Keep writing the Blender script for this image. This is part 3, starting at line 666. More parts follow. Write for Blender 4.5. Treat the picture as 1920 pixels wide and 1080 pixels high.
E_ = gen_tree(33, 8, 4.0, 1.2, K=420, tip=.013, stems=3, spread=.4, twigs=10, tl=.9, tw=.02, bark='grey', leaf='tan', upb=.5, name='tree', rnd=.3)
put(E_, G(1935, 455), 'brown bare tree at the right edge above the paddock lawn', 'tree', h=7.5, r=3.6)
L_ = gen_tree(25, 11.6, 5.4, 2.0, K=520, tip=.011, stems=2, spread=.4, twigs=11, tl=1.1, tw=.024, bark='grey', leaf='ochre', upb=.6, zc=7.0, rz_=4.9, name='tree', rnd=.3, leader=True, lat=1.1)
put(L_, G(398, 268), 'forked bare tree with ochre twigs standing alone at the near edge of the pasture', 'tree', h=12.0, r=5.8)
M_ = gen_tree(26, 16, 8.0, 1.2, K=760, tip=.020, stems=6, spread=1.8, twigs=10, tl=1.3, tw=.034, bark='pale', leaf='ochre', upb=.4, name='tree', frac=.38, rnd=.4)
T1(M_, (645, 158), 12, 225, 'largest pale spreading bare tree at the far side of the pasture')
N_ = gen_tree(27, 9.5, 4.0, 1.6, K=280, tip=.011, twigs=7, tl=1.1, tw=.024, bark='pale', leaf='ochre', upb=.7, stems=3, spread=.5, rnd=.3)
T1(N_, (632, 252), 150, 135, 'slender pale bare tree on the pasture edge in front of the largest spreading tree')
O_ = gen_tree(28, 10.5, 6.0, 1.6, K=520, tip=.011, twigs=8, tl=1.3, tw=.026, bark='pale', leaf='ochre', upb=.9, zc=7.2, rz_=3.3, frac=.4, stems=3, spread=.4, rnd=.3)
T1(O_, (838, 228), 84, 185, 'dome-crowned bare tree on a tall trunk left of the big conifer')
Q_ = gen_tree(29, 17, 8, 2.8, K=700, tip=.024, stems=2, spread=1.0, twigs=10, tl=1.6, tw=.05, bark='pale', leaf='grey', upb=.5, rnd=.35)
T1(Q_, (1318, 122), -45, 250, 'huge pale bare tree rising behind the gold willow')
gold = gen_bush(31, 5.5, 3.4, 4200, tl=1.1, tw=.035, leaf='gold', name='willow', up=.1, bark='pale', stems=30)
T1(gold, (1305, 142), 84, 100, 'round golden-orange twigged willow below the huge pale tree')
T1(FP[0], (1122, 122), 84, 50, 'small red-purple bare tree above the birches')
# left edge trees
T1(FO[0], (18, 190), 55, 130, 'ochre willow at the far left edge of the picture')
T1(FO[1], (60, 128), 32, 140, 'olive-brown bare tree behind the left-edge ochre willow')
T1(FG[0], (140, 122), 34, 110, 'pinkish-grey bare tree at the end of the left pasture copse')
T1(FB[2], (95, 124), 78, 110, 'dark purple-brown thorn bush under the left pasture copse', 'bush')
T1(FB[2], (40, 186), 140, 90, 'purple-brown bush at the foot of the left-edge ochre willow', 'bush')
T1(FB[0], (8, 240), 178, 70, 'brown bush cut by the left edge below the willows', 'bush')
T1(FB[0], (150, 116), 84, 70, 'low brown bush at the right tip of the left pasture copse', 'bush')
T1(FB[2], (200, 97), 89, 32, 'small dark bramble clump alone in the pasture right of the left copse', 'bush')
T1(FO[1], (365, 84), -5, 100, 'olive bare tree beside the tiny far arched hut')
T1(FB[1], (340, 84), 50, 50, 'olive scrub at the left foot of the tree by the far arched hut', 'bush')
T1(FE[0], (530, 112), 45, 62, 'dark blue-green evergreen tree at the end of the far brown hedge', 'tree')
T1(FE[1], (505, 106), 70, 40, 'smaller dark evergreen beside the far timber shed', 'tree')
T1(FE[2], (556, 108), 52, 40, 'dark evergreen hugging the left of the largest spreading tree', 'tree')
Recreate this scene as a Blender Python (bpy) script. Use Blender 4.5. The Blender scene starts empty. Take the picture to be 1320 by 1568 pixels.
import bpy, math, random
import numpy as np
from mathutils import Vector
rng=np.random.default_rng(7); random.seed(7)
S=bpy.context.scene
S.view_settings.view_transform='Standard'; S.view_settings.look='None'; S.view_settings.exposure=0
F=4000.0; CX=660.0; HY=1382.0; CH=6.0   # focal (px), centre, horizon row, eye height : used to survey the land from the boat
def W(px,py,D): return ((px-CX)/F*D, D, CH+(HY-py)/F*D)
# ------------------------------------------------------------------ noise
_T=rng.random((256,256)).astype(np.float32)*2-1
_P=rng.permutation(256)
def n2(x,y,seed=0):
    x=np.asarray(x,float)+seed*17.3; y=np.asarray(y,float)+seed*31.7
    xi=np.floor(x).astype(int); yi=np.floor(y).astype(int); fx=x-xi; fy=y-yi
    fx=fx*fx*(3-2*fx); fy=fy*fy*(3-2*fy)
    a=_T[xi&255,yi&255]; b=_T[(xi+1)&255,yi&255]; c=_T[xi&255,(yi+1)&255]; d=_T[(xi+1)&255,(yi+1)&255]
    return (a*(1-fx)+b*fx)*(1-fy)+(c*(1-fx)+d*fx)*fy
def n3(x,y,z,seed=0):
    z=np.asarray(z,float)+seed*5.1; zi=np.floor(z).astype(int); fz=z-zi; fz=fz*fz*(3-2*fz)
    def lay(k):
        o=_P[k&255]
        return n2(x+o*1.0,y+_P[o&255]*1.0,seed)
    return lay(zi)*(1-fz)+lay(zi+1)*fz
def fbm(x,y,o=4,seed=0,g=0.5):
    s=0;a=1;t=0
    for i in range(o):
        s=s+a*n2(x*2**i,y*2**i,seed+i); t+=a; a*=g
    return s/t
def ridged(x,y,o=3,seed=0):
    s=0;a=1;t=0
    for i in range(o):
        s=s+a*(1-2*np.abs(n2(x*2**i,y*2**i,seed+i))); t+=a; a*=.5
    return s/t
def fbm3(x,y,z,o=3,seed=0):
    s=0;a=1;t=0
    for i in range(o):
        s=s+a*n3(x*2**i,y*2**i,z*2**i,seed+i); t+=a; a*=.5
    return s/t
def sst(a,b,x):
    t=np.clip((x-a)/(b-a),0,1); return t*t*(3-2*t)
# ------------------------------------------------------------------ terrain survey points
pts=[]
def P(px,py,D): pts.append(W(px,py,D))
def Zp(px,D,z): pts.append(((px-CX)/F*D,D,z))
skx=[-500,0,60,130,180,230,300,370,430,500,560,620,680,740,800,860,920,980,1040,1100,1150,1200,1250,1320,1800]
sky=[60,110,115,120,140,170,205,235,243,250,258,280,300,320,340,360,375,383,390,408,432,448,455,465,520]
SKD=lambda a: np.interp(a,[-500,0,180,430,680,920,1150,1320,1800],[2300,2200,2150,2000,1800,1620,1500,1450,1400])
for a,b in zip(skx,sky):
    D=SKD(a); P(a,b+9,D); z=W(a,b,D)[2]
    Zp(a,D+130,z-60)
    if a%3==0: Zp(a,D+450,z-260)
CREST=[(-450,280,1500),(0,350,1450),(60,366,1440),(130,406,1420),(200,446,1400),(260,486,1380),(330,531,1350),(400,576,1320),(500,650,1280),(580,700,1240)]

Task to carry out
Give an exact repetition of all the material.

Complete output
Keep writing the Blender script for this image. This is part 3, starting at line 666. More parts follow. Write for Blender 4.5. Treat the picture as 1920 pixels wide and 1080 pixels high.
E_ = gen_tree(33, 8, 4.0, 1.2, K=420, tip=.013, stems=3, spread=.4, twigs=10, tl=.9, tw=.02, bark='grey', leaf='tan', upb=.5, name='tree', rnd=.3)
put(E_, G(1935, 455), 'brown bare tree at the right edge above the paddock lawn', 'tree', h=7.5, r=3.6)
L_ = gen_tree(25, 11.6, 5.4, 2.0, K=520, tip=.011, stems=2, spread=.4, twigs=11, tl=1.1, tw=.024, bark='grey', leaf='ochre', upb=.6, zc=7.0, rz_=4.9, name='tree', rnd=.3, leader=True, lat=1.1)
put(L_, G(398, 268), 'forked bare tree with ochre twigs standing alone at the near edge of the pasture', 'tree', h=12.0, r=5.8)
M_ = gen_tree(26, 16, 8.0, 1.2, K=760, tip=.020, stems=6, spread=1.8, twigs=10, tl=1.3, tw=.034, bark='pale', leaf='ochre', upb=.4, name='tree', frac=.38, rnd=.4)
T1(M_, (645, 158), 12, 225, 'largest pale spreading bare tree at the far side of the pasture')
N_ = gen_tree(27, 9.5, 4.0, 1.6, K=280, tip=.011, twigs=7, tl=1.1, tw=.024, bark='pale', leaf='ochre', upb=.7, stems=3, spread=.5, rnd=.3)
T1(N_, (632, 252), 150, 135, 'slender pale bare tree on the pasture edge in front of the largest spreading tree')
O_ = gen_tree(28, 10.5, 6.0, 1.6, K=520, tip=.011, twigs=8, tl=1.3, tw=.026, bark='pale', leaf='ochre', upb=.9, zc=7.2, rz_=3.3, frac=.4, stems=3, spread=.4, rnd=.3)
T1(O_, (838, 228), 84, 185, 'dome-crowned bare tree on a tall trunk left of the big conifer')
Q_ = gen_tree(29, 17, 8, 2.8, K=700, tip=.024, stems=2, spread=1.0, twigs=10, tl=1.6, tw=.05, bark='pale', leaf='grey', upb=.5, rnd=.35)
T1(Q_, (1318, 122), -45, 250, 'huge pale bare tree rising behind the gold willow')
gold = gen_bush(31, 5.5, 3.4, 4200, tl=1.1, tw=.035, leaf='gold', name='willow', up=.1, bark='pale', stems=30)
T1(gold, (1305, 142), 84, 100, 'round golden-orange twigged willow below the huge pale tree')
T1(FP[0], (1122, 122), 84, 50, 'small red-purple bare tree above the birches')
# left edge trees
T1(FO[0], (18, 190), 55, 130, 'ochre willow at the far left edge of the picture')
T1(FO[1], (60, 128), 32, 140, 'olive-brown bare tree behind the left-edge ochre willow')
T1(FG[0], (140, 122), 34, 110, 'pinkish-grey bare tree at the end of the left pasture copse')
T1(FB[2], (95, 124), 78, 110, 'dark purple-brown thorn bush under the left pasture copse', 'bush')
T1(FB[2], (40, 186), 140, 90, 'purple-brown bush at the foot of the left-edge ochre willow', 'bush')
T1(FB[0], (8, 240), 178, 70, 'brown bush cut by the left edge below the willows', 'bush')
T1(FB[0], (150, 116), 84, 70, 'low brown bush at the right tip of the left pasture copse', 'bush')
T1(FB[2], (200, 97), 89, 32, 'small dark bramble clump alone in the pasture right of the left copse', 'bush')
T1(FO[1], (365, 84), -5, 100, 'olive bare tree beside the tiny far arched hut')
T1(FB[1], (340, 84), 50, 50, 'olive scrub at the left foot of the tree by the far arched hut', 'bush')
T1(FE[0], (530, 112), 45, 62, 'dark blue-green evergreen tree at the end of the far brown hedge', 'tree')
T1(FE[1], (505, 106), 70, 40, 'smaller dark evergreen beside the far timber shed', 'tree')
T1(FE[2], (556, 108), 52, 40, 'dark evergreen hugging the left of the largest spreading tree', 'tree')
Recreate this scene as a Blender Python (bpy) script. Use Blender 4.5. The Blender scene starts empty. Take the picture to be 1320 by 1568 pixels.
import bpy, math, random
import numpy as np
from mathutils import Vector
rng=np.random.default_rng(7); random.seed(7)
S=bpy.context.scene
S.view_settings.view_transform='Standard'; S.view_settings.look='None'; S.view_settings.exposure=0
F=4000.0; CX=660.0; HY=1382.0; CH=6.0   # focal (px), centre, horizon row, eye height : used to survey the land from the boat
def W(px,py,D): return ((px-CX)/F*D, D, CH+(HY-py)/F*D)
# ------------------------------------------------------------------ noise
_T=rng.random((256,256)).astype(np.float32)*2-1
_P=rng.permutation(256)
def n2(x,y,seed=0):
    x=np.asarray(x,float)+seed*17.3; y=np.asarray(y,float)+seed*31.7
    xi=np.floor(x).astype(int); yi=np.floor(y).astype(int); fx=x-xi; fy=y-yi
    fx=fx*fx*(3-2*fx); fy=fy*fy*(3-2*fy)
    a=_T[xi&255,yi&255]; b=_T[(xi+1)&255,yi&255]; c=_T[xi&255,(yi+1)&255]; d=_T[(xi+1)&255,(yi+1)&255]
    return (a*(1-fx)+b*fx)*(1-fy)+(c*(1-fx)+d*fx)*fy
def n3(x,y,z,seed=0):
    z=np.asarray(z,float)+seed*5.1; zi=np.floor(z).astype(int); fz=z-zi; fz=fz*fz*(3-2*fz)
    def lay(k):
        o=_P[k&255]
        return n2(x+o*1.0,y+_P[o&255]*1.0,seed)
    return lay(zi)*(1-fz)+lay(zi+1)*fz
def fbm(x,y,o=4,seed=0,g=0.5):
    s=0;a=1;t=0
    for i in range(o):
        s=s+a*n2(x*2**i,y*2**i,seed+i); t+=a; a*=g
    return s/t
def ridged(x,y,o=3,seed=0):
    s=0;a=1;t=0
    for i in range(o):
        s=s+a*(1-2*np.abs(n2(x*2**i,y*2**i,seed+i))); t+=a; a*=.5
    return s/t
def fbm3(x,y,z,o=3,seed=0):
    s=0;a=1;t=0
    for i in range(o):
        s=s+a*n3(x*2**i,y*2**i,z*2**i,seed+i); t+=a; a*=.5
    return s/t
def sst(a,b,x):
    t=np.clip((x-a)/(b-a),0,1); return t*t*(3-2*t)
# ------------------------------------------------------------------ terrain survey points
pts=[]
def P(px,py,D): pts.append(W(px,py,D))
def Zp(px,D,z): pts.append(((px-CX)/F*D,D,z))
skx=[-500,0,60,130,180,230,300,370,430,500,560,620,680,740,800,860,920,980,1040,1100,1150,1200,1250,1320,1800]
sky=[60,110,115,120,140,170,205,235,243,250,258,280,300,320,340,360,375,383,390,408,432,448,455,465,520]
SKD=lambda a: np.interp(a,[-500,0,180,430,680,920,1150,1320,1800],[2300,2200,2150,2000,1800,1620,1500,1450,1400])
for a,b in zip(skx,sky):
    D=SKD(a); P(a,b+9,D); z=W(a,b,D)[2]
    Zp(a,D+130,z-60)
    if a%3==0: Zp(a,D+450,z-260)
CREST=[(-450,280,1500),(0,350,1450),(60,366,1440),(130,406,1420),(200,446,1400),(260,486,1380),(330,531,1350),(400,576,1320),(500,650,1280),(580,700,1240)]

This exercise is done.